Mutlu, Taksim Meydanı’nda ve Kazancı Yokuşu’nda yapılacak anma ve çelenk törenleri için gerekli izinleri verdiklerini belirterek çok daha nitelikli meydanlarda miting yapılması için yardımcı olduklarını söylüyor. Ayrıca belirtilen yerlerde yapılacak mitingler için gerekli taşıma ve lojistik ihtiyacı konusunda da yardımcı olabileceklerini belirterek “Bütün bunlar bir hakkın engellenmesi değil, daha iyi kullanılması için imkan sağlanmasıdır” diyor.

Taksim yasağı üzerine kurulan her cümlede keyfiyet okunurken, bunun nedeni de AKP’nin ve sermayenin bilinen kaygısıdır. Şimdiye kadar söyledikleri yalanlar ne kadar inandırıcıysa bu söylenenler de o kadar inandırıcıdır. Taksim 1 Mayıs Meydanı’nı işçi ve emekçilere yasaklamak için gerekçe bulmakta zorlananlar sadece ‘yasak işte’ diyebiliyorlar.

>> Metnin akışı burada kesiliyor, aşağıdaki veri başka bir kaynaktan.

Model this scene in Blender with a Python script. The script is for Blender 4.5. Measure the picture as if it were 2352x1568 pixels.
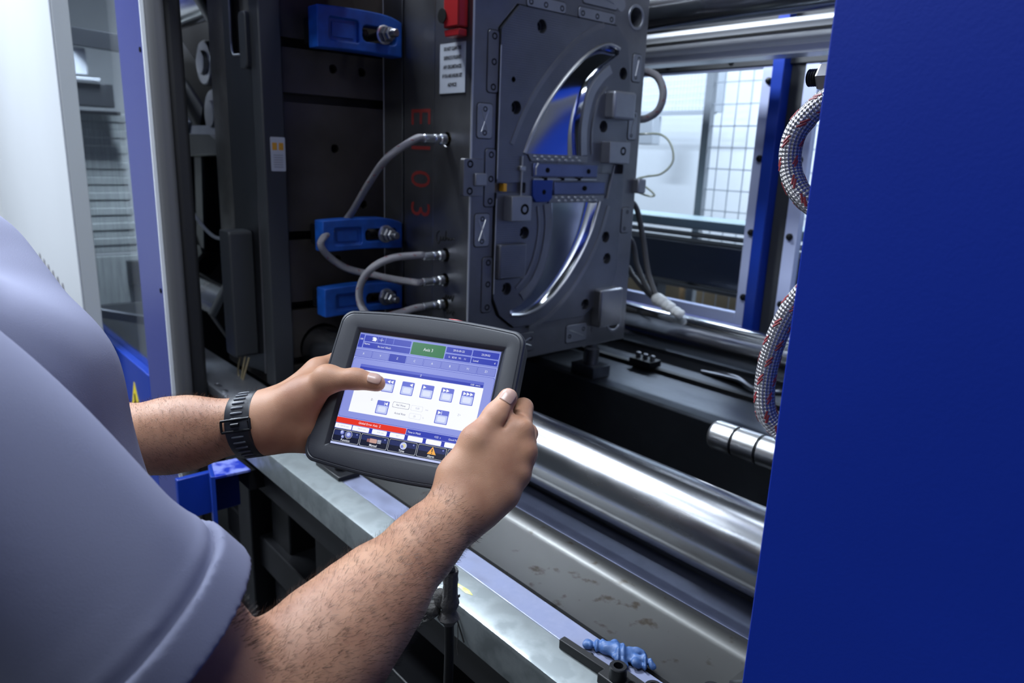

İşçilerin açlık ve yoksulluk sınırını belirleme hakkını kendilerinde görenler, büyük mücadelelerle kazanılmış 1 Mayıslar’ın da nerede kutlanacağına karar verebileceklerini sanıyorlar.

Ancak Taksim’in kapılarını işçi ve emekçilere açan anahtar AİHM kararları olmadığı gibi bu düzenin yasaları ve izinleri de değildir. Gösterilen yere oturmak, çizilen sınırların dışına çıkmamak, biat etmek onların alışkanlığıdır.

Taksim, işçi kanıyla işaretlenmiştir. Bu yüzden Türkiye işçi sınıfı ve emekçiler sermaye temsilcilerinin gösterdiği yerde değil, sınıf kardeşlerinin kendileri için açtığı yerde, Taksim’de olacaklardır.